Super Glue Debacle

I had a stupid, frightful morning a few days ago. I was at my trusty iPad checking mail, comments, Facebook and playing Words With Friends and disaster struck. The black sponge tip of my stylus dropped out of the little metal ring that holds it in place.

I tried and tried to get it back in but it would not stay. Oh my, what to do? I did not have a spare. Then I remembered that I had recently bought a tube of glue. One of those, “I might need glue some day” purchases.

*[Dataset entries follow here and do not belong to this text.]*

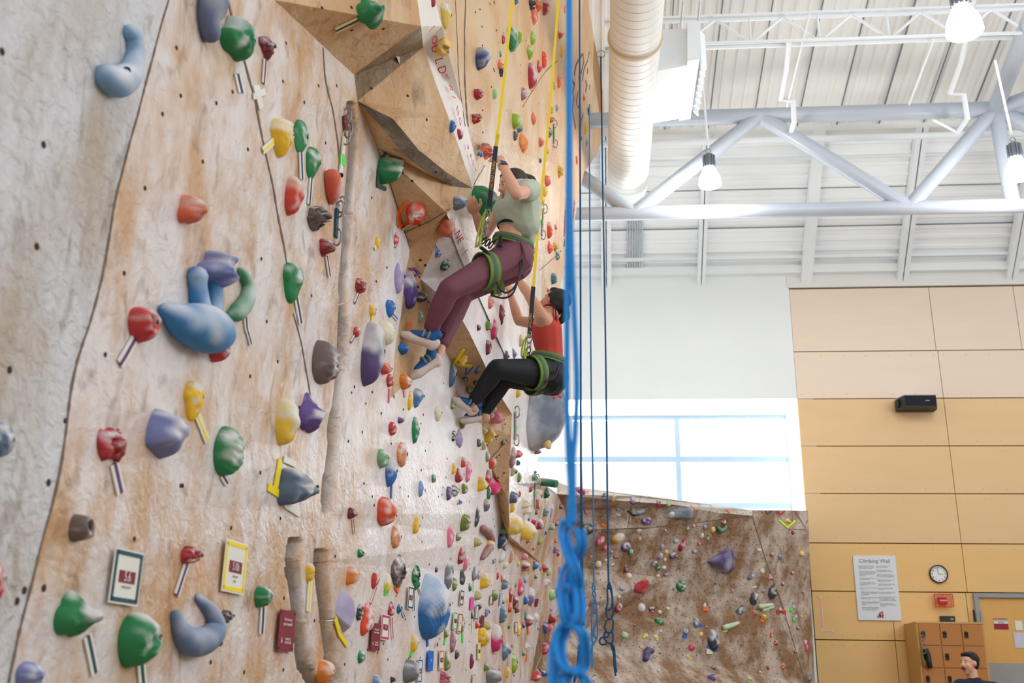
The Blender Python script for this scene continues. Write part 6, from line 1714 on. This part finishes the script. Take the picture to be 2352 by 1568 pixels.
def organic(prims, name, m, parent, vox=.007, smooth=6, seams=None):
    """tapered limbs and masses fused into one continuous skin"""
    bm = bmesh.new()
    for pr in prims:
        tmp = bmesh.new()
        if isinstance(pr[1], (int, float)):   # p0 r0 p1 r1
            for p_, r_ in ((pr[0], pr[1]), (pr[2], pr[3])):
                bmesh.ops.create_icosphere(tmp, subdivisions=2, radius=r_, matrix=Matrix.Translation(V(p_)))
            bmesh.ops.convex_hull(tmp, input=tmp.verts)
            loose = [v for v in tmp.verts if not v.link_faces]; bmesh.ops.delete(tmp, geom=loose, context='VERTS')
            # hull leaves interior faces out; remove non-hull faces
        else:              # centre, (ax, rx), (ay, ry), (az, rz)
            ce, (ax, rx), (ay, ry), (az, rz) = pr
            mx = Matrix((V(ax).normalized() * rx, V(ay).normalized() * ry, V(az).normalized() * rz)).transposed().to_4x4(); mx.translation = V(ce)
            bmesh.ops.create_icosphere(tmp, subdivisions=3, radius=1, matrix=mx)
        me_ = bpy.data.meshes.new('x'); tmp.to_mesh(me_); tmp.free(); bm.from_mesh(me_); bpy.data.meshes.remove(me_)
    me = bpy.data.meshes.new(name); bm.to_mesh(me); bm.free()
    to = bpy.data.objects.new('tmp', me); COL.objects.link(to)
    a = to.modifiers.new('r', 'REMESH'); a.mode = 'VOXEL'; a.voxel_size = vox
    b = to.modifiers.new('s', 'SMOOTH'); b.iterations = smooth; b.factor = .6
    r = bpy.data.meshes.new_from_object(to.evaluated_get(bpy.context.evaluated_depsgraph_get())); bpy.data.objects.remove(to)
    r.name = name; r.materials.clear(); r.polygons.foreach_set('use_smooth', [True] * len(r.polygons))
    pl = V(parent.location) if parent.parent is None else V(parent.location) + V(parent.parent.location)
    for v in r.vertices: v.co -= pl
    return link(name, r, m, parent)
def chainp(pts, rs): return [(pts[i], rs[i], pts[i + 1], rs[i + 1]) for i in range(len(pts) - 1)]
def lerp(a, b, t): return V(a) * (1 - t) + V(b) * t
def hand(wrist, tip, palm_n, curl, scale=1.0, side=1):
    """palm, four bent fingers of different lengths and a thumb leaving the palm's side"""
    w_, t_ = V(wrist), V(tip); d = (t_ - w_).normalized(); s = d.cross(V(palm_n)).normalized() * side; n = V(palm_n).normalized(); k = scale; out = []
    pc = w_ + d * .045 * k
    out.append((pc, (d, .050 * k), (s, .040 * k), (n, .015 * k)))
    for i, L in enumerate((.066, .076, .071, .056)):
        b = w_ + d * .078 * k + s * (.031 - .0205 * i) * k; a = curl; p1 = b + (d * math.cos(a * .4) - n * -math.sin(a * .4)) * L * .48 * k
        p2 = p1 + (d * math.cos(a * 1.3) + n * math.sin(a * 1.3)) * L * .32 * k; p3 = p2 + (d * math.cos(a * 2.1) + n * math.sin(a * 2.1)) * L * .24 * k
        out += [(b - d * .02, .0095 * k, b, .0095 * k), (b, .0092 * k, p1, .0085 * k), (p1, .0085 * k, p2, .0078 * k), (p2, .0078 * k, p3, .0068 * k)]
    b = w_ + d * .03 * k + s * .030 * k; p1 = b + (d * .7 + s * .7 + n * .25).normalized() * .038 * k; p2 = p1 + (d * .85 + s * .2 + n * .55).normalized() * .028 * k
    out += [(b, .0115 * k, p1, .0100 * k), (p1, .0100 * k, p2, .0080 * k)]
    return out
def head(ctr, fw, upv, k=1.0):
    """skull, jaw, nose, brow, cheeks, chin, ears; returns prims and frame"""
    f = V(fw).normalized(); u = (V(upv) - f * V(upv).dot(f)).normalized(); s = f.cross(u); C_ = V(ctr)
    at = lambda a, b, c_: C_ + (f * a + s * b + u * c_) * k
    pr = [(at(-.012, 0, .028), (f, .092 * k), (s, .074 * k), (u, .086 * k)), (at(.030, 0, -.030), (f, .055 * k), (s, .056 * k), (u, .068 * k)), (at(.052, 0, -.088), (f, .024 * k), (s, .026 * k), (u, .019 * k)),
          (at(.074, 0, .022), .013 * k, at(.100, 0, -.018), .0125 * k), (at(.090, .010, -.020), .009 * k, at(.090, -.010, -.020), .009 * k),
          (at(.068, .032, .026), .012 * k, at(.068, -.032, .026), .012 * k), (at(.058, .036, -.018), .022 * k, at(.048, .04, -.04), .018 * k), (at(.058, -.036, -.018), .022 * k, at(.048, -.04, -.04), .018 * k),
          (at(.078, .018, -.052), .008 * k, at(.078, -.018, -.052), .008 * k), (at(.076, .014, -.062), .008 * k, at(.076, -.014, -.062), .008 * k)]
    for b in (-1, 1): pr.append((at(-.004, .076 * b, -.004), ((f * .9 + u * .2), .016 * k), (s, .006 * k), (u, .029 * k)))
    return pr, at, f, u, s
def face(at, f, u, s, parent, k=1.0, smile=True, beard=None, hairm=hair):
    for b in (-1, 1):
        e = at(.0755, .029 * b, .010)
        MB().lathe(e - f * .012 * k, f, [(0, .009 * k), (.006 * k, .0095 * k), (.011 * k, .006 * k)], 12).build('eye', eyew, parent, smooth=True)
        MB().lathe(e - f * .0025 * k, f, [(0, .0055 * k), (.0025 * k, .0048 * k)], 10).build('iris', eyem, parent)
        MB().tube(catmull([at(.079, .014 * b, .028), at(.0765, .028 * b, .033), at(.066, .043 * b, .029)], 3), .0024 * k, 6).build('eyebrow', hairm, parent)
    MB().tube(catmull([at(.076, -.026, -.050), at(.090, -.010, -.054), at(.091, 0, -.055), at(.090, .010, -.054), at(.076, .026, -.050)], 3), .0038 * k, 8).build('upper_lip', lipm, parent, smooth=True)
    MB().tube(catmull([at(.076, -.025, -.053), at(.088, -.010, -.067), at(.089, 0, -.068), at(.088, .010, -.067), at(.076, .025, -.053)], 3), .0040 * k, 8).build('lower_lip', lipm, parent, smooth=True)
    if smile: MB().obox(at(.0855, 0, -.060), f, s, u, .003 * k, .014 * k, .004 * k).build('teeth', teeth, parent)
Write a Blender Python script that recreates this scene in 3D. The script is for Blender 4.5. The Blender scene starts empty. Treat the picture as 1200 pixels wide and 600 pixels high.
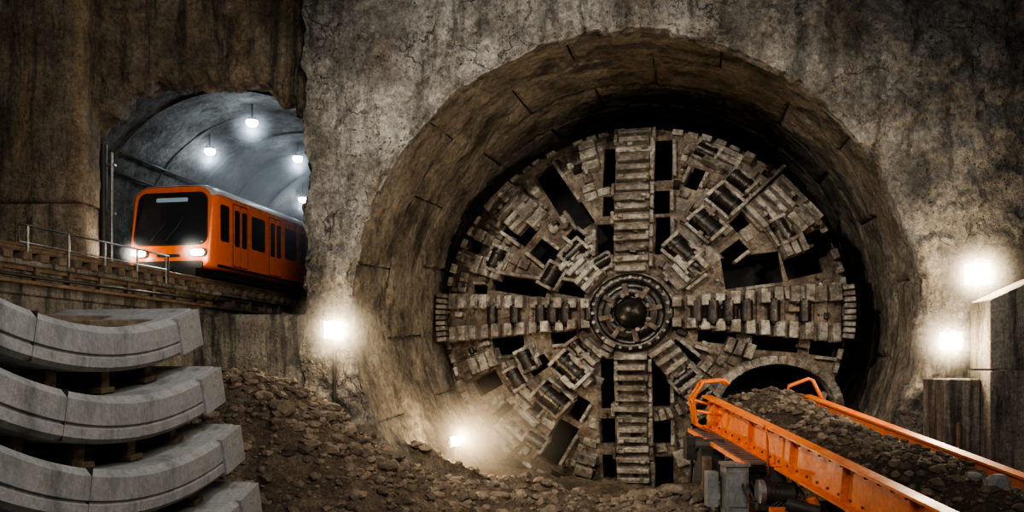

I proceeded to put glue on the sponge and metal ring, but it kept falling out. The only thing sticking was the sponge and stylus to my fingers which had more glue on them then the sponge tip did. I needed to get to breakfast, which was due to be served in fifteen minutes. I pulled, I put my hand in warm soapy water, and pulled some more. At this point I realized if I pulled the rubber tip off, the skin and I would part. Can you visualize the hand I hold my spoon to eat my cereal, hold my coffee cup, or my fork to eat my eggs now has a seven-inch stylus sticking out of the end of two fingers?

Well one thing is for sure, I will not ever lose my stylus again; it will be with me 24/7. Back to the task. I had no choice but to pull it off, and in the process, lose a little skin. Which is exactly what I did.

Now I had bleeding fingers and the ladies at my table wanted to know what happened to my two finger tips. I merely said,”You don’t want to know.”

For several days, every time I had to use that hand, I smiled secretly about my stupidity. But what the hay-I had never used Super Glue before, and I am not sure I ever will again, but I can tell you this:

“It Works.”


One thought on “Super Glue Debacle

  1. I had a similar wrangle with gorilla glue, and somebody told me to use nail polish remover. (had no time to verify this or to make certain it wouldn’t blow up when combined), but it did work. never buyng a big bottle of that glue again. Usually, I only need minute amounts.